The main reason that springs to mind is that we live in a time of fear. We feel unsafe. And by reading about doom, whether in financial columns by economist David Rosenberg or in apocalyptic fiction, we think to prepare ourselves against the worst and find ourselves a place of safety.

The trouble is that at such times, safety is hard to find. As contrarian billionaire George Soros told Reuters on Wednesday, "This is a period of great uncertainty, so nothing is very safe."

It is absolutely certain that in times of financial fear, people turn to gold. Gold is the freeze-dried food of finance. In the past I have discussed the pros and cons of investing in gold. And there definitely are cons.

But when everything else is looking bleak, gold looks very good.

This week the credible gold analysts GFMS predicted the metal could go as high as $1,300 US an ounce before the end of this year.
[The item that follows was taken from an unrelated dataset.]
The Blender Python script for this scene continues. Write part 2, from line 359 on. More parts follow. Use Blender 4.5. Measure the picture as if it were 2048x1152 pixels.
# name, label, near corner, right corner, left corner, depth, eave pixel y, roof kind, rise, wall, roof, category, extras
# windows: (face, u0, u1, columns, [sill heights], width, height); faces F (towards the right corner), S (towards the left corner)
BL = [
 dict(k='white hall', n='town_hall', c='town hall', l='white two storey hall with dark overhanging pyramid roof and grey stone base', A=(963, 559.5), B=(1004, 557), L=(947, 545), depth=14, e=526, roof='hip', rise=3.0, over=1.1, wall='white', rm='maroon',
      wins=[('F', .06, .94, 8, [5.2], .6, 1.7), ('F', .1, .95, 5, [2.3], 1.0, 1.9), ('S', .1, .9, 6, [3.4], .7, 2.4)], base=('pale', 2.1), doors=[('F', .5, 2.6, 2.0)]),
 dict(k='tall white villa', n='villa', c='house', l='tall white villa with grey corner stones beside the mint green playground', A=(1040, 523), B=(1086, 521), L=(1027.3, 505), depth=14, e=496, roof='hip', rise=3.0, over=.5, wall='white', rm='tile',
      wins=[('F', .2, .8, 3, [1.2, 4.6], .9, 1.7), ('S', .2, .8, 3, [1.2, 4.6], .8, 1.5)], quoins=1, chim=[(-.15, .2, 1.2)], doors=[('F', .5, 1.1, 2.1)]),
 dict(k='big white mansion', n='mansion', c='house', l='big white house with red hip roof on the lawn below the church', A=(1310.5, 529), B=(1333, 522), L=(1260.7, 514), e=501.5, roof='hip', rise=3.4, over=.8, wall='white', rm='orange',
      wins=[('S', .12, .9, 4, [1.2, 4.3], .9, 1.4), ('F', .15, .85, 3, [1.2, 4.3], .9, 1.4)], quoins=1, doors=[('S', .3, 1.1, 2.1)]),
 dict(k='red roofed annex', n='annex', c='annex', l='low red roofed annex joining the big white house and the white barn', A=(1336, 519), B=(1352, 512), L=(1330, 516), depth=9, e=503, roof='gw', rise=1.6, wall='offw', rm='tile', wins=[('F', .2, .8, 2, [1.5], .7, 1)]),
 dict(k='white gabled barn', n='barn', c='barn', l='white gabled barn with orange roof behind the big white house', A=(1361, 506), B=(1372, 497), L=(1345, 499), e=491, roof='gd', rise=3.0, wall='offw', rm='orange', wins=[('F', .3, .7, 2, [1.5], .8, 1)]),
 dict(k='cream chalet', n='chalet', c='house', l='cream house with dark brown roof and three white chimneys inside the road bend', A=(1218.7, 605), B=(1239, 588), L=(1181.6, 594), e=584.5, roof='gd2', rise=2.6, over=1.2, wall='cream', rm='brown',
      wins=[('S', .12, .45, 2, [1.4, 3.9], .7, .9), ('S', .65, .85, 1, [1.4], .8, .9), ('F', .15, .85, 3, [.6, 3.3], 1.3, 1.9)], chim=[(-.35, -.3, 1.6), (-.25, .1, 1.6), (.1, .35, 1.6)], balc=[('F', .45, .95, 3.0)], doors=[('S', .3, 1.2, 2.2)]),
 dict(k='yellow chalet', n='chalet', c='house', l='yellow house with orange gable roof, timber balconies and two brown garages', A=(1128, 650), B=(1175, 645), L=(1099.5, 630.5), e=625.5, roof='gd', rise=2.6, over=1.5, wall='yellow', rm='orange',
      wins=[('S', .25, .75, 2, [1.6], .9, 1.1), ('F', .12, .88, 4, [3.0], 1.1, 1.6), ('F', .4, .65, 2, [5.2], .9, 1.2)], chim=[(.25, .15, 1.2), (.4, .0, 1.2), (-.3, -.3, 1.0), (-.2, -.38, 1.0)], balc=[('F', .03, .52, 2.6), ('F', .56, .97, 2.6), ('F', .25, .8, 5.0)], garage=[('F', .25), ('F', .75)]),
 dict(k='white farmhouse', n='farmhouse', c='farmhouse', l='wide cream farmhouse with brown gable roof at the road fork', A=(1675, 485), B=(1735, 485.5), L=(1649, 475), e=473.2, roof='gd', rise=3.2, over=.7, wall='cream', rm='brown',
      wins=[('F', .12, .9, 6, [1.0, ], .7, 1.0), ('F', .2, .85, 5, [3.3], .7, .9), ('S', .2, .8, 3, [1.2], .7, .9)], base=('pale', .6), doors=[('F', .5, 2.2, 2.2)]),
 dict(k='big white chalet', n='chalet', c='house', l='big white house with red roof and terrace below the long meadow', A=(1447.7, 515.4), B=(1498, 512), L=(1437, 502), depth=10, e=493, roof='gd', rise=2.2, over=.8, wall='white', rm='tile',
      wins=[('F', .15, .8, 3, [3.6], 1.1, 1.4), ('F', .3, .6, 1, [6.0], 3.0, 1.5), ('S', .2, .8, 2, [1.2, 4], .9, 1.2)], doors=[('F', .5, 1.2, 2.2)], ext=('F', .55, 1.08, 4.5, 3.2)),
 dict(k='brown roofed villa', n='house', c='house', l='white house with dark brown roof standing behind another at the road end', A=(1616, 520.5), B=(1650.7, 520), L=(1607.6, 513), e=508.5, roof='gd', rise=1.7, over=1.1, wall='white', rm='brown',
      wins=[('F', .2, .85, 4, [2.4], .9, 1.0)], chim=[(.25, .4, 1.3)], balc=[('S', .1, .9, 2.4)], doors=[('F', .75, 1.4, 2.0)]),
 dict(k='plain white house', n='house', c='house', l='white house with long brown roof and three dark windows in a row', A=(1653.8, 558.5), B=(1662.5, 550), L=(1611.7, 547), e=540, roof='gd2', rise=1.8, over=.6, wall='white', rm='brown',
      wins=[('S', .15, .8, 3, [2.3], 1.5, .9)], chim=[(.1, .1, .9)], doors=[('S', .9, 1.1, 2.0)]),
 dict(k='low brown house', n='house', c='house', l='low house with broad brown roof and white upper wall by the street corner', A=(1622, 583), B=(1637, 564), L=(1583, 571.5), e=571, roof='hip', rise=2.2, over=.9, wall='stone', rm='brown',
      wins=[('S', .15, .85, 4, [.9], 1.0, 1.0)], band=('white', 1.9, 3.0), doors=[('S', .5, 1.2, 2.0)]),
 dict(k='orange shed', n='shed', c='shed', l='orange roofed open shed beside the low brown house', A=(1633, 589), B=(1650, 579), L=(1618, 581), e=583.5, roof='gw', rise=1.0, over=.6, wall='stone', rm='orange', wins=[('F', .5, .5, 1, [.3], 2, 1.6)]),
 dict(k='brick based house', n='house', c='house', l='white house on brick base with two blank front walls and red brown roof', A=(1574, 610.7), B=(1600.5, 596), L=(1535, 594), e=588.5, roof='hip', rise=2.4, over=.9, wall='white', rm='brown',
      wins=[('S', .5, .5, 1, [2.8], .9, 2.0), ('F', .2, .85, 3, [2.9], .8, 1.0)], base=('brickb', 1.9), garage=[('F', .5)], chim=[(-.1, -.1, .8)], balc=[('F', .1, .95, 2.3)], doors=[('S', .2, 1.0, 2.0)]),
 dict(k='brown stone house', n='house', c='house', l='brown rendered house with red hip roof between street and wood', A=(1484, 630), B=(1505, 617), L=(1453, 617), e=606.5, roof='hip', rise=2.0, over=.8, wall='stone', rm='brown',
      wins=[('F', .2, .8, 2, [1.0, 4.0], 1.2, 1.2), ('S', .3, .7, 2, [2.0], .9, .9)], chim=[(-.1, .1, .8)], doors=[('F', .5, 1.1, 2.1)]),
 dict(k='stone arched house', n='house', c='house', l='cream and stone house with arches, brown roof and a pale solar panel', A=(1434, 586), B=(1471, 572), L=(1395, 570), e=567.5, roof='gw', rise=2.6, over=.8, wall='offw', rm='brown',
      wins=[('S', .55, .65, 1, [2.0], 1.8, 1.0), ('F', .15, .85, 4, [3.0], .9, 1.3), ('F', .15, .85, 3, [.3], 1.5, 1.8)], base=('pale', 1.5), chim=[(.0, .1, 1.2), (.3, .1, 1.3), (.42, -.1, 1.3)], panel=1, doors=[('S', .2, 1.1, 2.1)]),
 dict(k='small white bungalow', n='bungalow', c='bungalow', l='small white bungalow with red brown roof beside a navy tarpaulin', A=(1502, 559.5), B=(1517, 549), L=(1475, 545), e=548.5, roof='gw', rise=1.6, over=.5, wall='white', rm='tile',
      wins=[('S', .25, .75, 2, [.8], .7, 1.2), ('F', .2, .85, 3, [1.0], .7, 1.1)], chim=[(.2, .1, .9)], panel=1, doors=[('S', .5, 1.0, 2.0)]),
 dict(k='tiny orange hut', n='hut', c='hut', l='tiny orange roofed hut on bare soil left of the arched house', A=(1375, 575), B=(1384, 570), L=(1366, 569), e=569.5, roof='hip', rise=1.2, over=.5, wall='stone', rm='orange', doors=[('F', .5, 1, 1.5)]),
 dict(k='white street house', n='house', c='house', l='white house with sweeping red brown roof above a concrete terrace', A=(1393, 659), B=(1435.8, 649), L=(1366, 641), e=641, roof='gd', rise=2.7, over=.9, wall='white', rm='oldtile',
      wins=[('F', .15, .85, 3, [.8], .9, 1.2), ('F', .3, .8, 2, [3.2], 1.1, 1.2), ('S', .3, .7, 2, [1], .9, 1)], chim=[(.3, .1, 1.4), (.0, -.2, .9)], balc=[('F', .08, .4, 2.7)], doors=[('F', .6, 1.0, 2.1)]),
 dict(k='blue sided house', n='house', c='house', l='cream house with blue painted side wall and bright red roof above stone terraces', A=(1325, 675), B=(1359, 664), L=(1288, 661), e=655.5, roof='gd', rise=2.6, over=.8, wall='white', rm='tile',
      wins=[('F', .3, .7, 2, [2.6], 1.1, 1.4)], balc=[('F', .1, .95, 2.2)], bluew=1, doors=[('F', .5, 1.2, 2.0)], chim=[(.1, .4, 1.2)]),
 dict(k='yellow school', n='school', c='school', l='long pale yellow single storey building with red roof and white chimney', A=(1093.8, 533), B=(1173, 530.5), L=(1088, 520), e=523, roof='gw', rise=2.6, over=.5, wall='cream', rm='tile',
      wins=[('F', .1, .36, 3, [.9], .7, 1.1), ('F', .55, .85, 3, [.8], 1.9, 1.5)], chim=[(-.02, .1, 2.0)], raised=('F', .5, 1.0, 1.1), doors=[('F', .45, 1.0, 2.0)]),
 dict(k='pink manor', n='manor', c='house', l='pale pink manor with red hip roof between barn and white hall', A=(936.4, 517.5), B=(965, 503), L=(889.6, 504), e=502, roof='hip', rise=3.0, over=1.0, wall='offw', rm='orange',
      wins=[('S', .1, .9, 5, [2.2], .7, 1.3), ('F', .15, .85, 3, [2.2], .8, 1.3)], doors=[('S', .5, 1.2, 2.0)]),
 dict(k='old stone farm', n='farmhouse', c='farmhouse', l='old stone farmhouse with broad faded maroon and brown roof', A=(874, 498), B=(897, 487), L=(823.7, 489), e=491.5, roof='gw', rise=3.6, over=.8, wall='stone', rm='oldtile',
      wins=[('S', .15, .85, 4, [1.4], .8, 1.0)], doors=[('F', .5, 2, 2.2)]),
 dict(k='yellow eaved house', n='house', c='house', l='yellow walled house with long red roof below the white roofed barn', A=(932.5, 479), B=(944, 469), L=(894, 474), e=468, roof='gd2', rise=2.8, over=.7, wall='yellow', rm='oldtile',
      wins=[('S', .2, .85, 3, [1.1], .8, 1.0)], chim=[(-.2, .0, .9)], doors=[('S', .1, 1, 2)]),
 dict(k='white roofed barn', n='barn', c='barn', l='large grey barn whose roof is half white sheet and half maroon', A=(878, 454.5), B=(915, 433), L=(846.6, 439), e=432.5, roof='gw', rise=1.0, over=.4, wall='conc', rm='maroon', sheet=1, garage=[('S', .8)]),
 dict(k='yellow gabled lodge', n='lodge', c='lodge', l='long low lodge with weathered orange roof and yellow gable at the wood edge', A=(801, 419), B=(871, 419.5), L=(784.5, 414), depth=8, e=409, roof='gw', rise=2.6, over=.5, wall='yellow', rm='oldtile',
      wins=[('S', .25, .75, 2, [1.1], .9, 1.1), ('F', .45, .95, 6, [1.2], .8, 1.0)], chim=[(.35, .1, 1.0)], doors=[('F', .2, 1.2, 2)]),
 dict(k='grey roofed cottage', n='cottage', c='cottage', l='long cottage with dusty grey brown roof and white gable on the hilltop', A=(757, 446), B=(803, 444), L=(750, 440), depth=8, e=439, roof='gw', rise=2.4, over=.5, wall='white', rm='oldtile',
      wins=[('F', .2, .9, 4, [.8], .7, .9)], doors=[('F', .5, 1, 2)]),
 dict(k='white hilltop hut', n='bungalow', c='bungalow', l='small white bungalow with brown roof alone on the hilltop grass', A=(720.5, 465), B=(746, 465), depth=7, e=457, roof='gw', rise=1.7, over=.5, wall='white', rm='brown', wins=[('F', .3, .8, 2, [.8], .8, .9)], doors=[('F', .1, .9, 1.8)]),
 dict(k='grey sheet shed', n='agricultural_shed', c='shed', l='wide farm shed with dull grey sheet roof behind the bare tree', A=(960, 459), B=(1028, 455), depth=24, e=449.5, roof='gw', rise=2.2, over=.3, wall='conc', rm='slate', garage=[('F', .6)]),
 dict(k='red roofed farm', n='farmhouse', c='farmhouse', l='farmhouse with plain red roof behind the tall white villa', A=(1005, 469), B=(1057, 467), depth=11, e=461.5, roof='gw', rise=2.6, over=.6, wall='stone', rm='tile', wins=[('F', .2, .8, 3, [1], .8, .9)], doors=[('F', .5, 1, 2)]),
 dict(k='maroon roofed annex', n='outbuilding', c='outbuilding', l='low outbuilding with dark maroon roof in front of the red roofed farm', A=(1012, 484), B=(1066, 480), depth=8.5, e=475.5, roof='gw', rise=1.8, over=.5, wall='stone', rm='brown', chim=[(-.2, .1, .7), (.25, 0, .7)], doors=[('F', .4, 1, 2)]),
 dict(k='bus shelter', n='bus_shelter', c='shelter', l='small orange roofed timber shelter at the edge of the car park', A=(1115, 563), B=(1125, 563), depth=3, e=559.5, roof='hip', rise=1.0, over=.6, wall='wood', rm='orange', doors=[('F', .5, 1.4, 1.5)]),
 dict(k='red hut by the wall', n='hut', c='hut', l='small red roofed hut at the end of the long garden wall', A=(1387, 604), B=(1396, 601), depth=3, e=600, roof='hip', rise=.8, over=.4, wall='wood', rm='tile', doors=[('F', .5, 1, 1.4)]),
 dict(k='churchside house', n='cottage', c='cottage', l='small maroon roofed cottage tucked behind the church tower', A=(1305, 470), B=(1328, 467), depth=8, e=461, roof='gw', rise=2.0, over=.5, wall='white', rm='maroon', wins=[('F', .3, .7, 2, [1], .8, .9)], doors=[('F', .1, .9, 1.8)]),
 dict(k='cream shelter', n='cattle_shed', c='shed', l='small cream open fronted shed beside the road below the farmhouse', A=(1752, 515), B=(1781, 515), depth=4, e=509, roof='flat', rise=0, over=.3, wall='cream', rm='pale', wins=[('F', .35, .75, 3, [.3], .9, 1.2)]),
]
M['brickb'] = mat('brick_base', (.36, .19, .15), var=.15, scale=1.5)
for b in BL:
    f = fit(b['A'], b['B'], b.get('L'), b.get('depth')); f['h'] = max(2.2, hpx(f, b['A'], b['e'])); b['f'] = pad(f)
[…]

Meanwhile, Soros says gold is a bubble. And while it may go higher yet, "it's certainly not safe and it's not going to last forever."

Safe haven?

The trouble is that nothing is safe.

Canadians who have money continue to keep most of it in cash. Having been burnt once, they have got themselves in a state of terror over a new market decline, especially during the volatile month of September and the notorious month of October. But cash does not feel as secure as it once did.

This week Japan joined the rush to drive its currency down, selling yen into the market and buying U.S. dollars. It is part of a continuing battle as each country tries to boost its economy by making its currency, and thus its products, cheaper for other countries.

As I've insisted before, it can lead to a dangerous kind of trade war where everyone is bound to lose.

And that is just one more thing to be fearful about.

The trouble with fear is that it makes us irrational. It can make us run when we should stand, and freeze when we should step aside.

When markets are working well, they are rational, first and foremost. To be successful, they depend upon rationality.

I remember one of the Hong Kong tycoons telling me how much he and his fellow tycoons liked it when people ran in fear from the markets. Having watched the market go through its cycles, they knew that each period of irrational fear was just one more chance to get even richer by staying calm.

Gold investors require nerves of steel

But if you're tempted to pile your savings into bullion, remember this: If you buy gold you must never be calm until you have sold it.

Unlike stocks that will surely recover one day if you hold them long enough, gold is a short-term speculation rather than a long-term safe haven. As soon as you buy it, you must begin watching for the moment to sell.

Informed by reading apocalyptic fiction, I can give you a good reason why.

If the gloom does come to an end, if the world economy and its markets go into a sustained recovery, gold - as a speculative investment with no return - will inevitably plunge.

And what if the opposite happens? The only possibility other than an eventual recovery is a sustained and endless crash.

If the economy collapses into something much worse, if it goes down and down into some era of doom and world's-end as described in the books on Heather's table, if markets plunge forever and society falls with them, then gold will do you little good. All the "We're Doomed" books agree.

The apocalyptic equivalent of gold if the economy truly goes to pieces is … freeze-dried food.